Given exercise - All of the data that follows should be retyped exactly, please, except the pictures.

Data provided -
------------------------------------------------------------

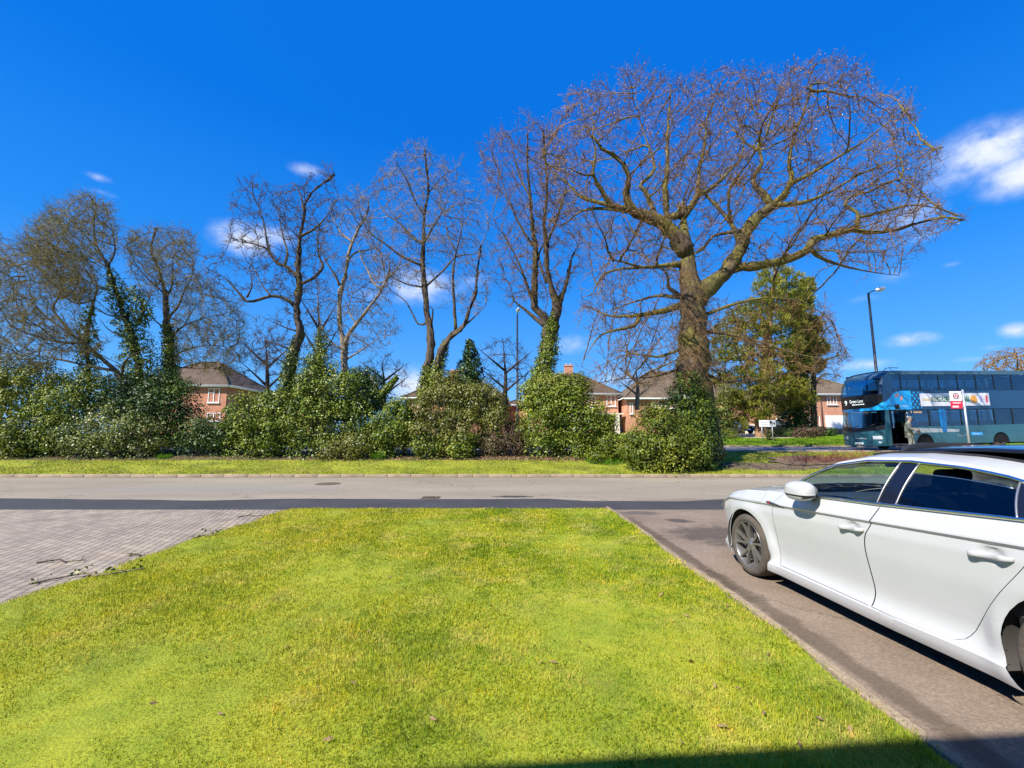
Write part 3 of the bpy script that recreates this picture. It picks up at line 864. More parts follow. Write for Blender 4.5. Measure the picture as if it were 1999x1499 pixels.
# ------------------------------------------------------------------ the great oak
OY = 19.6
oak_guides = [Z8(g) for g in [
    [(862, 1462, 78), (852, 1400, 66), (838, 1300, 57), (830, 1200, 55), (827, 1100, 54), (828, 1000, 50), (826, 920, 47), (818, 850, 46), (812, 790, 42), (806, 720, 38), (800, 660, 34), (795, 610, 28), (790, 562, 22)],
    [(806, 715, 36), (760, 655, 31), (705, 608, 28), (645, 585, 25), (605, 560, 23), (588, 505, 17), (600, 445, 13), (578, 400, 10), (540, 368, 7), (500, 345, 5), (470, 300, 4)],
    [(838, 880, 40), (880, 840, 32), (912, 820, 28), (950, 780, 27), (985, 725, 25), (1005, 680, 24), (1022, 635, 23), (1060, 590, 22), (1110, 550, 20), (1160, 502, 15), (1180, 452, 11), (1170, 392, 8), (1190, 300, 6), (1230, 200, 4), (1250, 120, 3)],
    [(955, 778, 20), (1005, 770, 17), (1060, 765, 16), (1150, 745, 16), (1236, 712, 16), (1262, 672, 16), (1330, 655, 14), (1400, 635, 12), (1450, 645, 9), (1540, 640, 7), (1640, 610, 5), (1720, 592, 4), (1790, 602, 3)],
    [(610, 565, 15), (540, 552, 12), (500, 492, 10), (472, 440, 8), (480, 350, 6), (455, 280, 4), (430, 210, 3)],
    [(600, 572, 9), (520, 562, 7), (430, 570, 6), (360, 620, 4), (300, 600, 3)],
    [(545, 553, 9), (430, 520, 7), (380, 470, 5), (330, 430, 4), (290, 380, 3)],
    [(792, 575, 16), (740, 590, 12), (728, 500, 11), (736, 420, 9), (735, 320, 7), (742, 220, 5), (750, 120, 3)],
    [(795, 590, 14), (830, 542, 11), (850, 465, 9), (850, 420, 8), (870, 330, 6), (880, 220, 4), (900, 120, 3)],
    [(815, 560, 11), (850, 515, 9), (905, 480, 8), (955, 430, 6), (1000, 378, 5), (1010, 280, 4), (1020, 150, 3)],
    [(700, 610, 12), (660, 505, 9), (640, 480, 8), (690, 420, 7), (670, 340, 5), (640, 250, 4), (620, 130, 3)],
    [(1108, 550, 14), (1080, 512, 13), (1042, 462, 10), (1072, 400, 8), (1060, 350, 7), (1018, 330, 5), (960, 260, 4), (930, 160, 3)],
    [(1000, 695, 12), (962, 612, 9), (900, 540, 8), (852, 490, 7), (830, 440, 5), (790, 380, 4)],
    [(965, 612, 7), (955, 560, 6), (962, 480, 6), (1000, 430, 5), (1030, 390, 4), (1090, 300, 3)],
    [(1128, 548, 10), (1220, 540, 8), (1320, 500, 6), (1420, 440, 5), (1520, 400, 4), (1620, 360, 3.5), (1720, 342, 3)],
    [(1176, 472, 9), (1260, 430, 7), (1340, 380, 6), (1440, 320, 5), (1540, 240, 4), (1600, 200, 3)],
    [(1414, 625, 8), (1415, 575, 7), (1368, 547, 6), (1400, 512, 5), (1470, 480, 4), (1560, 460, 3)],
    [(1418, 592, 7), (1520, 570, 6), (1600, 550, 5), (1700, 560, 4), (1785, 592, 3)],
    [(790, 760, 13), (720, 766, 11), (650, 771, 10), (590, 755, 9), (545, 745, 8)],
    [(640, 772, 6), (550, 780, 5), (500, 805, 5), (470, 862, 4), (430, 880, 3)],
    [(800, 902, 14), (720, 926, 12), (640, 941, 10), (540, 945, 7), (470, 920, 5), (420, 900, 3)],
    [(640, 942, 8), (620, 980, 7), (580, 990, 6), (500, 1012, 5), (450, 1080, 3), (430, 1120, 2.5)],
    [(790, 878, 10), (740, 842, 8), (738, 800, 6), (700, 760, 4)],
    [(780, 880, 8), (700, 872, 6), (600, 900, 5), (520, 930, 4)],
    [(1240, 700, 9), (1290, 740, 7), (1380, 770, 5), (1480, 790, 4), (1560, 800, 3)],
    [(1000, 640, 8), (900, 660, 6), (840, 720, 5), (700, 690, 4), (620, 650, 3)],
    [(870, 1000, 9), (960, 1010, 6), (1080, 1040, 5), (1200, 1080, 4), (1330, 1100, 3)],
    [(870, 940, 8), (980, 900, 6), (1100, 880, 5), (1230, 900, 4), (1320, 960, 3)],
    [(790, 1060, 7), (700, 1090, 5), (600, 1080, 4), (500, 1120, 3)],
    [(785, 1130, 6), (690, 1160, 4), (560, 1170, 3), (470, 1190, 2.5)],
    [(868, 1150, 7), (950, 1180, 5), (1050, 1170, 4), (1150, 1200, 3)],
]]
oak_crown = Z8([(430, 1010), (425, 880), (470, 790), (420, 700), (330, 640), (290, 560), (270, 440), (285, 320), (340, 230), (375, 145), (460, 115), (540, 85), (600, 50), (660, 75), (720, 85), (800, 105), (880, 75), (950, 70), (1010, 55), (1080, 65), (1130, 25),
    (1190, 45), (1240, 40), (1330, 15), (1400, 60), (1450, 65), (1475, 140), (1540, 150), (1605, 155), (1635, 215), (1600, 290), (1650, 325), (1735, 335), (1690, 400), (1680, 500), (1760, 560), (1800, 590), (1795, 620), (1700, 655), (1650, 740), (1560, 790), (1440, 810), (1330, 760), (1240, 740),
    (1100, 770), (950, 800), (880, 840), (880, 900), (1100, 860), (1250, 900), (1330, 1000), (1390, 1080), (1320, 1140), (1100, 1180), (900, 1200), (780, 1180), (600, 1200), (480, 1200), (400, 1120)])
oak, oakP, oakPr, oakR = tree('oak_tree', 'huge bare oak with a thick mossy trunk and wide spreading crown', 'tree', OY, oak_guides, oak_crown, (b_oak, b_twig),
    n_attr=14500, gap=-.32, depth=5.5, D=.32, dk=.43, di=4.5, rtip=.0095, twigs=2, twig_len=(.25, .7), twig_r=.0092, dys=[(0, .3), (.2, -1.5), (.1, 1.5), (.6, -1.2)], maxn=24000, jit=.15, up=.03, noise_amp=.05, rmax=.13, fork=1.95, sprout=.2,
    buds=(.75, .058, L_oakbud, lambda E: np.clip((E[:, 2] - 9) / 5, .08, 1)))
# snapped pale top of the central stub
w = at(900 + 788 / 1.828, 100 + 556 / 1.828, OY + .3)
mb = MB(); 
for k in range(7):
    a = k / 7 * 6.28
    mb.tube([w + np.array([.18 * math.cos(a), .18 * math.sin(a), -.5]), w + np.array([.12 * math.cos(a + .2), .12 * math.sin(a), random.uniform(.1, .5)])], [.12, .02], 6)
mb.build('broken_stub', bark('split_wood', (.10, .07, .04), (.24, .17, .10)), oak)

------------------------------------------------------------

Solution to this problem -
Write part 3 of the bpy script that recreates this picture. It picks up at line 864. More parts follow. Write for Blender 4.5. Measure the picture as if it were 1999x1499 pixels.
# ------------------------------------------------------------------ the great oak
OY = 19.6
oak_guides = [Z8(g) for g in [
    [(862, 1462, 78), (852, 1400, 66), (838, 1300, 57), (830, 1200, 55), (827, 1100, 54), (828, 1000, 50), (826, 920, 47), (818, 850, 46), (812, 790, 42), (806, 720, 38), (800, 660, 34), (795, 610, 28), (790, 562, 22)],
    [(806, 715, 36), (760, 655, 31), (705, 608, 28), (645, 585, 25), (605, 560, 23), (588, 505, 17), (600, 445, 13), (578, 400, 10), (540, 368, 7), (500, 345, 5), (470, 300, 4)],
    [(838, 880, 40), (880, 840, 32), (912, 820, 28), (950, 780, 27), (985, 725, 25), (1005, 680, 24), (1022, 635, 23), (1060, 590, 22), (1110, 550, 20), (1160, 502, 15), (1180, 452, 11), (1170, 392, 8), (1190, 300, 6), (1230, 200, 4), (1250, 120, 3)],
    [(955, 778, 20), (1005, 770, 17), (1060, 765, 16), (1150, 745, 16), (1236, 712, 16), (1262, 672, 16), (1330, 655, 14), (1400, 635, 12), (1450, 645, 9), (1540, 640, 7), (1640, 610, 5), (1720, 592, 4), (1790, 602, 3)],
    [(610, 565, 15), (540, 552, 12), (500, 492, 10), (472, 440, 8), (480, 350, 6), (455, 280, 4), (430, 210, 3)],
    [(600, 572, 9), (520, 562, 7), (430, 570, 6), (360, 620, 4), (300, 600, 3)],
    [(545, 553, 9), (430, 520, 7), (380, 470, 5), (330, 430, 4), (290, 380, 3)],
    [(792, 575, 16), (740, 590, 12), (728, 500, 11), (736, 420, 9), (735, 320, 7), (742, 220, 5), (750, 120, 3)],
    [(795, 590, 14), (830, 542, 11), (850, 465, 9), (850, 420, 8), (870, 330, 6), (880, 220, 4), (900, 120, 3)],
    [(815, 560, 11), (850, 515, 9), (905, 480, 8), (955, 430, 6), (1000, 378, 5), (1010, 280, 4), (1020, 150, 3)],
    [(700, 610, 12), (660, 505, 9), (640, 480, 8), (690, 420, 7), (670, 340, 5), (640, 250, 4), (620, 130, 3)],
    [(1108, 550, 14), (1080, 512, 13), (1042, 462, 10), (1072, 400, 8), (1060, 350, 7), (1018, 330, 5), (960, 260, 4), (930, 160, 3)],
    [(1000, 695, 12), (962, 612, 9), (900, 540, 8), (852, 490, 7), (830, 440, 5), (790, 380, 4)],
    [(965, 612, 7), (955, 560, 6), (962, 480, 6), (1000, 430, 5), (1030, 390, 4), (1090, 300, 3)],
    [(1128, 548, 10), (1220, 540, 8), (1320, 500, 6), (1420, 440, 5), (1520, 400, 4), (1620, 360, 3.5), (1720, 342, 3)],
    [(1176, 472, 9), (1260, 430, 7), (1340, 380, 6), (1440, 320, 5), (1540, 240, 4), (1600, 200, 3)],
    [(1414, 625, 8), (1415, 575, 7), (1368, 547, 6), (1400, 512, 5), (1470, 480, 4), (1560, 460, 3)],
    [(1418, 592, 7), (1520, 570, 6), (1600, 550, 5), (1700, 560, 4), (1785, 592, 3)],
    [(790, 760, 13), (720, 766, 11), (650, 771, 10), (590, 755, 9), (545, 745, 8)],
    [(640, 772, 6), (550, 780, 5), (500, 805, 5), (470, 862, 4), (430, 880, 3)],
    [(800, 902, 14), (720, 926, 12), (640, 941, 10), (540, 945, 7), (470, 920, 5), (420, 900, 3)],
    [(640, 942, 8), (620, 980, 7), (580, 990, 6), (500, 1012, 5), (450, 1080, 3), (430, 1120, 2.5)],
    [(790, 878, 10), (740, 842, 8), (738, 800, 6), (700, 760, 4)],
    [(780, 880, 8), (700, 872, 6), (600, 900, 5), (520, 930, 4)],
    [(1240, 700, 9), (1290, 740, 7), (1380, 770, 5), (1480, 790, 4), (1560, 800, 3)],
    [(1000, 640, 8), (900, 660, 6), (840, 720, 5), (700, 690, 4), (620, 650, 3)],
    [(870, 1000, 9), (960, 1010, 6), (1080, 1040, 5), (1200, 1080, 4), (1330, 1100, 3)],
    [(870, 940, 8), (980, 900, 6), (1100, 880, 5), (1230, 900, 4), (1320, 960, 3)],
    [(790, 1060, 7), (700, 1090, 5), (600, 1080, 4), (500, 1120, 3)],
    [(785, 1130, 6), (690, 1160, 4), (560, 1170, 3), (470, 1190, 2.5)],
    [(868, 1150, 7), (950, 1180, 5), (1050, 1170, 4), (1150, 1200, 3)],
]]
oak_crown = Z8([(430, 1010), (425, 880), (470, 790), (420, 700), (330, 640), (290, 560), (270, 440), (285, 320), (340, 230), (375, 145), (460, 115), (540, 85), (600, 50), (660, 75), (720, 85), (800, 105), (880, 75), (950, 70), (1010, 55), (1080, 65), (1130, 25),
    (1190, 45), (1240, 40), (1330, 15), (1400, 60), (1450, 65), (1475, 140), (1540, 150), (1605, 155), (1635, 215), (1600, 290), (1650, 325), (1735, 335), (1690, 400), (1680, 500), (1760, 560), (1800, 590), (1795, 620), (1700, 655), (1650, 740), (1560, 790), (1440, 810), (1330, 760), (1240, 740),
    (1100, 770), (950, 800), (880, 840), (880, 900), (1100, 860), (1250, 900), (1330, 1000), (1390, 1080), (1320, 1140), (1100, 1180), (900, 1200), (780, 1180), (600, 1200), (480, 1200), (400, 1120)])
oak, oakP, oakPr, oakR = tree('oak_tree', 'huge bare oak with a thick mossy trunk and wide spreading crown', 'tree', OY, oak_guides, oak_crown, (b_oak, b_twig),
    n_attr=14500, gap=-.32, depth=5.5, D=.32, dk=.43, di=4.5, rtip=.0095, twigs=2, twig_len=(.25, .7), twig_r=.0092, dys=[(0, .3), (.2, -1.5), (.1, 1.5), (.6, -1.2)], maxn=24000, jit=.15, up=.03, noise_amp=.05, rmax=.13, fork=1.95, sprout=.2,
    buds=(.75, .058, L_oakbud, lambda E: np.clip((E[:, 2] - 9) / 5, .08, 1)))
# snapped pale top of the central stub
w = at(900 + 788 / 1.828, 100 + 556 / 1.828, OY + .3)
mb = MB(); 
for k in range(7):
    a = k / 7 * 6.28
    mb.tube([w + np.array([.18 * math.cos(a), .18 * math.sin(a), -.5]), w + np.array([.12 * math.cos(a + .2), .12 * math.sin(a), random.uniform(.1, .5)])], [.12, .02], 6)
mb.build('broken_stub', bark('split_wood', (.10, .07, .04), (.24, .17, .10)), oak)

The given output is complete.